“ビフテキ、うまそう”…「菜食主義」も中途半端だった
また賢治は菜食主義を貫こうともした。きっかけは、盛岡高等農林学校にいた頃で、牛の解体実験を見てから、肉食をやめるべきだと考えたようだ。研究生になる頃には、徹底したベジタリアンとしての思想を持っており、親友への手紙でこんな問いかけをした。
「酒を飲み、常に絶えず犠牲を求め、魚鳥が心尽くしの犠牲のお膳の前に不平を言う。これを命とも思わないで、まずいのどうのと言う人たちを、食べられるものたちが見たらどう言うでしょうか」
“燃えるような生理的な衝動を感じない”…あっさりベジタリアンをやめた
賢治は精進料理や、粥や焼き芋、ゆでたジャガイモなどを食べながら、ベジタリアンであろうとしたが、結局は肉食をやめることはできなかった。賢治は「私の感情があまり冬のような具合になってしまって燃えるような生理的な衝動を感じない」と言うと、あっさり肉に手を出している。
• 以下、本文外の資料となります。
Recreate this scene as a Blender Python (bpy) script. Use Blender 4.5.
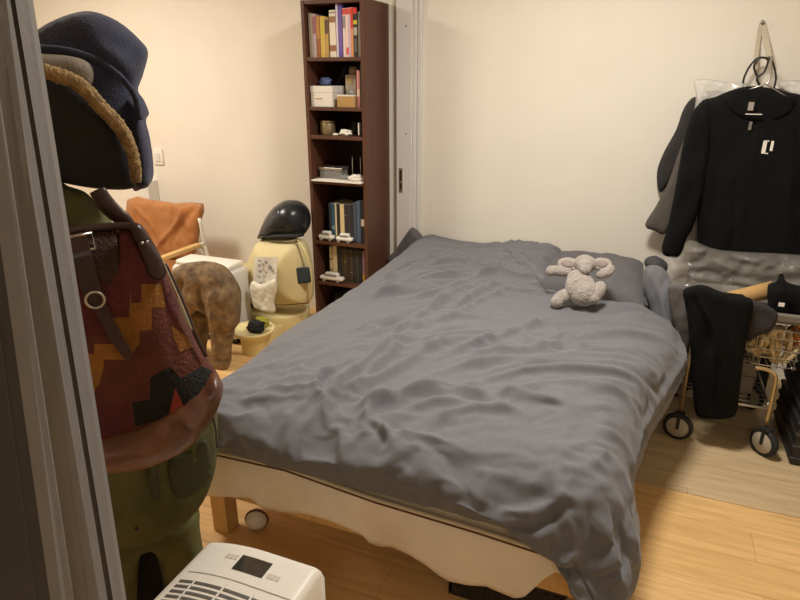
import bpy, bmesh, math, random
import numpy as np
from mathutils import Vector, Matrix, noise
from mathutils.geometry import delaunay_2d_cdt
for o in list(bpy.data.objects): bpy.data.objects.remove(o, do_unlink=True)
S = bpy.context.scene
COL = S.collection
R = math.radians
random.seed(4)

# ------------------------------------------------------------------ camera, world, lights
FPX, TH, PS, HC = 610.0, R(20.3), R(22.0), 1.5
cd = bpy.data.cameras.new('camera'); cam = bpy.data.objects.new('camera', cd); COL.objects.link(cam)
cd.sensor_width = 36; cd.lens = FPX / 800 * 36; cd.clip_start = .02
cam.location = (0, 0, HC); cam.rotation_euler = (R(90) - TH, 0, PS)
S.camera = cam
w = bpy.data.worlds.new('world'); S.world = w; w.use_nodes = True
w.node_tree.nodes['Background'].inputs[0].default_value = (1, .86, .68, 1)
w.node_tree.nodes['Background'].inputs[1].default_value = .02
def lamp(name, loc, power, color, size, rot=(0, 0, 0)):
    l = bpy.data.lights.new(name, 'AREA'); l.shape = 'DISK'; l.size = size; l.energy = power; l.color = color
    o = bpy.data.objects.new(name, l); COL.objects.link(o); o.location = loc; o.rotation_euler = rot; return o
lamp('bedroom_ceiling_light', (-.25, 2.0, 2.42), 37, (1, .945, .875), .4)
lamp('living_room_ceiling_light', (-3.1, 1.9, 2.42), 42, (1, .925, .815), .5)
lamp('hall_fill_light', (.5, -1.2, 2.42), 10, (1, .92, .82), .5)  # added fill from the unseen hall; lifts coats, door frame and bed skirt
S.view_settings.view_transform = 'Standard'; S.view_settings.look = 'None'
S.view_settings.gamma = 1; S.view_settings.use_curve_mapping = False
S.view_settings.exposure = .35

# ------------------------------------------------------------------ where a sight line meets a plane of the room
def ray(x, y):
    u = (x - 400) / FPX; v = (300 - y) / FPX
    fw = math.cos(TH) + v * math.sin(TH); up = -math.sin(TH) + v * math.cos(TH)
    return Vector((u * math.cos(PS) - fw * math.sin(PS), u * math.sin(PS) + fw * math.cos(PS), up))
O = Vector((0, 0, HC))
def aZ(x, y, z=0.): r = ray(x, y); return O + r * ((z - HC) / r.z)
def aY(x, y, Y): r = ray(x, y); return O + r * (Y / r.y)
def aX(x, y, X): r = ray(x, y); return O + r * (X / r.x)
class Plane:                                     # a vertical (or leaning) plane with its own 2D frame
    def __init__(s, p, n):
        s.p = Vector(p); s.n = Vector(n).normalized()
        s.t = Vector((0, 0, 1)).cross(s.n).normalized(); s.b = s.n.cross(s.t).normalized()
    def hit(s, x, y):
        r = ray(x, y); return O + r * ((s.p - O).dot(s.n) / r.dot(s.n))
    def uv(s, x, y): d = s.hit(x, y) - s.p; return (d.dot(s.t), d.dot(s.b))
    def pt(s, u, v, h=0): return s.p + s.t * u + s.b * v + s.n * h
def YP(Y): return Plane((0, Y, 1), (0, -1, 0))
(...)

花巻農学校で教師をしていた頃には、普通に肉を食べるようになっていたようだ。校長のでかいビフテキ弁当を見て、賢治は同僚にこうこぼしている。「われわれも、いっぺんでも、ああいうものをお昼のお弁当に食べたいものだ」
独身主義でありながら時には結婚を考えて、菜食主義でありながら「肉食べてえ」ともだえる賢治。晩年には禁欲主義さえも揺らいでいた。賢治は友人に、男女が絡み合う浮世絵のコレクションを見せながら、こう嘆いたという。
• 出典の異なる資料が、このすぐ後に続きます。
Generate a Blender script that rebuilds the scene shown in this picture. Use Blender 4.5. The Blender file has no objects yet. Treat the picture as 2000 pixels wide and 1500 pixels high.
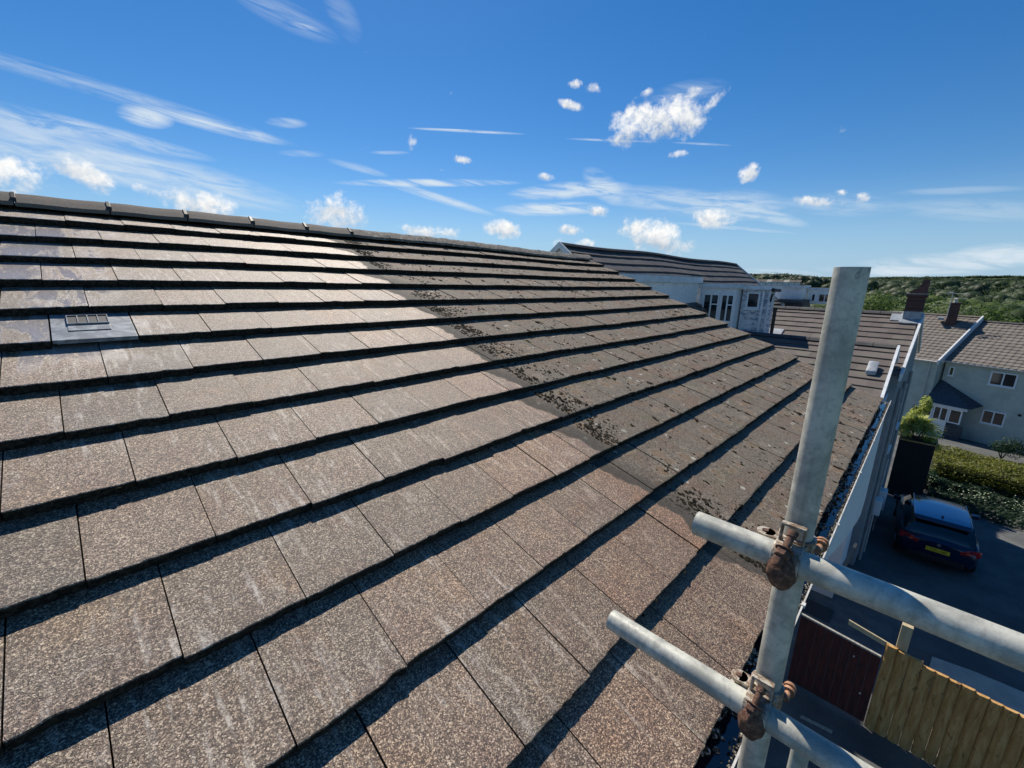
import bpy, bmesh, math, random
from mathutils import Vector, Matrix, noise as mnoise
random.seed(7)
rad = math.radians
scn = bpy.context.scene
COL = scn.collection

# ------------------------------------------------------------------ camera
R = [[0.7007607534645598, -0.7131253132199975, 0.019663520759588264],
     [-0.1570336884164988, -0.18108090770509094, -0.9708502075845741],
     [0.6958985465612729, 0.6772458877760577, -0.2388790915595732]]
cd = bpy.data.cameras.new('camera'); cam = bpy.data.objects.new('camera', cd); COL.objects.link(cam)
m = Matrix(((R[0][0], -R[1][0], -R[2][0]), (R[0][1], -R[1][1], -R[2][1]), (R[0][2], -R[1][2], -R[2][2])))
cam.matrix_world = Matrix.Translation((0.09343747, -4.67981989, -0.45716513)) @ m.to_4x4()
cd.sensor_fit = 'HORIZONTAL'; cd.sensor_width = 36.0; cd.lens = 829.19165 / 2000 * 36
cd.clip_start = 0.02; cd.clip_end = 6000
scn.camera = cam

# ------------------------------------------------------------------ light
SUN_EL, SUN_AZ = 50.0, 61.2          # azimuth counted from +X towards +Y
S = Vector((math.cos(rad(SUN_AZ))*math.cos(rad(SUN_EL)), math.sin(rad(SUN_AZ))*math.cos(rad(SUN_EL)), math.sin(rad(SUN_EL))))
sd = bpy.data.lights.new('sun', 'SUN'); sd.energy = 5.0; sd.angle = rad(0.53); sd.color = (1.0, 0.93, 0.82)
so = bpy.data.objects.new('sun', sd); COL.objects.link(so)
so.rotation_euler = S.to_track_quat('Z', 'Y').to_euler(); so.location = (0, 0, 30)
scn.view_settings.view_transform = 'Standard'; scn.view_settings.look = 'None'
scn.view_settings.exposure = 0.13; scn.view_settings.gamma = 1.0
CUMULUS=[
(-0.0273,0.9913,0.1284,0.9761,0.0541,-0.2104,0.2155,-0.1196,0.9691,0.0345,0.0269,1.0000),
(0.0452,0.9881,0.1473,0.8422,0.0416,-0.5375,0.5372,-0.1483,0.8303,0.0345,0.0176,1.0000),
(0.1169,0.9841,0.1337,0.9493,-0.0711,-0.3062,0.2918,-0.1627,0.9425,0.0216,0.0103,0.6000),
(0.1991,0.9727,0.1188,0.9640,-0.1727,-0.2020,0.1760,-0.1547,0.9722,0.0469,0.0239,1.0000),
(0.4117,0.9025,0.1261,0.9106,-0.4129,-0.0183,-0.0356,-0.1224,0.9918,0.0574,0.0280,1.0500),
(0.4093,0.9008,0.1451,0.9032,-0.4226,0.0757,-0.1295,-0.1001,0.9865,0.0215,0.0194,1.0000),
(0.5579,0.8241,0.0977,0.8295,-0.5503,-0.0950,0.0245,-0.1341,0.9907,0.0437,0.0117,0.9000),
(0.5983,0.7955,0.0964,0.7967,-0.6034,0.0341,-0.0853,-0.0564,0.9948,0.0290,0.0128,0.9000),
(0.6955,0.7103,0.1085,0.7178,-0.6937,-0.0600,-0.0326,-0.1196,0.9923,0.0362,0.0161,1.0000),
(0.7820,0.6187,0.0751,0.6197,-0.7847,0.0116,-0.0661,-0.0375,0.9971,0.0158,0.0153,0.8000),
(0.8152,0.5736,0.0800,0.5750,-0.8181,0.0067,-0.0692,-0.0406,0.9968,0.0200,0.0108,0.8000),
(0.7902,0.6030,0.1094,0.6115,-0.7876,-0.0759,-0.0404,-0.1268,0.9911,0.0246,0.0106,0.9000),
(0.8854,0.4542,0.0986,0.4647,-0.8674,-0.1779,-0.0047,-0.2034,0.9791,0.0571,0.0266,1.0500),
(0.8985,0.4305,0.0861,0.4391,-0.8805,-0.1787,0.0011,-0.1983,0.9801,0.0462,0.0224,1.0000),
(0.9295,0.3473,0.1238,0.3615,-0.9246,-0.1204,-0.0726,-0.1566,0.9850,0.0394,0.0174,1.0000),
(0.8378,0.4567,0.2993,0.4419,-0.8890,0.1198,-0.3208,-0.0319,0.9466,0.0645,0.0307,1.1000),
(0.8595,0.4111,0.3037,0.4530,-0.8879,-0.0801,-0.2367,-0.2064,0.9494,0.0408,0.0324,1.0500),
(0.8211,0.4954,0.2835,0.4306,-0.8637,0.2619,-0.3746,0.0930,0.9225,0.0314,0.0169,1.0000),
(0.7459,0.5765,0.3336,0.6567,-0.7203,-0.2233,-0.1116,-0.3856,0.9159,0.0250,0.0075,0.9500),
(0.7394,0.5654,0.3656,0.6151,-0.7881,-0.0252,-0.2739,-0.2435,0.9304,0.0136,0.0072,0.9000),
(0.7610,0.5411,0.3579,0.6421,-0.7068,-0.2967,-0.0925,-0.4556,0.8854,0.0176,0.0096,0.7000),
(0.8776,0.4122,0.2449,0.4387,-0.8964,-0.0636,-0.1933,-0.1632,0.9675,0.0188,0.0072,0.9000),
(0.9335,0.2963,0.2022,0.1368,-0.8152,0.5628,-0.3316,0.4977,0.8015,0.0154,0.0135,1.0000),
(0.9719,0.1830,0.1479,0.2069,-0.9640,-0.1670,-0.1120,-0.1929,0.9748,0.0346,0.0086,0.8000),
(0.9750,0.1553,0.1589,0.1707,-0.9814,-0.0878,-0.1423,-0.1127,0.9834,0.0131,0.0068,0.5500),
(0.9812,0.1218,0.1494,0.1360,-0.9868,-0.0885,-0.1366,-0.1071,0.9848,0.0104,0.0084,0.8000),
(0.6129,0.7532,0.2389,0.7851,-0.6145,-0.0769,-0.0889,-0.2347,0.9680,0.0210,0.0067,0.8500),
(0.5289,0.8062,0.2650,0.8463,-0.4780,-0.2351,0.0629,-0.3486,0.9351,0.0096,0.0152,0.7500),
(0.8777,0.3545,0.3225,0.0744,-0.7656,0.6390,-0.4734,0.5368,0.6983,0.0243,0.0093,0.7500),
(0.8578,0.3858,0.3395,0.3307,-0.9201,0.2099,-0.3934,0.0678,0.9169,0.0145,0.0122,0.5500),
(0.8182,0.4598,0.3452,0.4033,-0.8869,0.2254,-0.4098,0.0452,0.9111,0.0190,0.0087,0.5500),
(0.7424,0.6354,0.2123,0.6603,-0.7475,-0.0721,-0.1129,-0.1937,0.9745,0.0194,0.0068,0.7500),
(0.8220,0.5503,0.1464,0.5688,-0.8051,-0.1679,-0.0255,-0.2213,0.9749,0.0261,0.0101,0.8000),
(0.5841,0.7817,0.2186,0.7930,-0.6070,0.0516,-0.1730,-0.1432,0.9745,0.0095,0.0048,0.6000)]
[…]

「禁欲はけっきょく何にもなりませんでしたよ。その反動がきて私は病気になったのです」
ストイックな賢治すらも、自分との約束事から逃げてしまうことがある。だから、たとえ自分の主義が貫けなくても、がっかりすることはない。大切なのは、逃げてしまう自分を受け入れて、それでもなお前を向いて、自分に期待し続けること。
「今度こそは大丈夫」「あ、やっぱりまたダメだった」……そんなことを繰り返しながら、少しずつ上向いていくのが、人生ではないだろうか。賢治もきっと応援してくれるはずだ。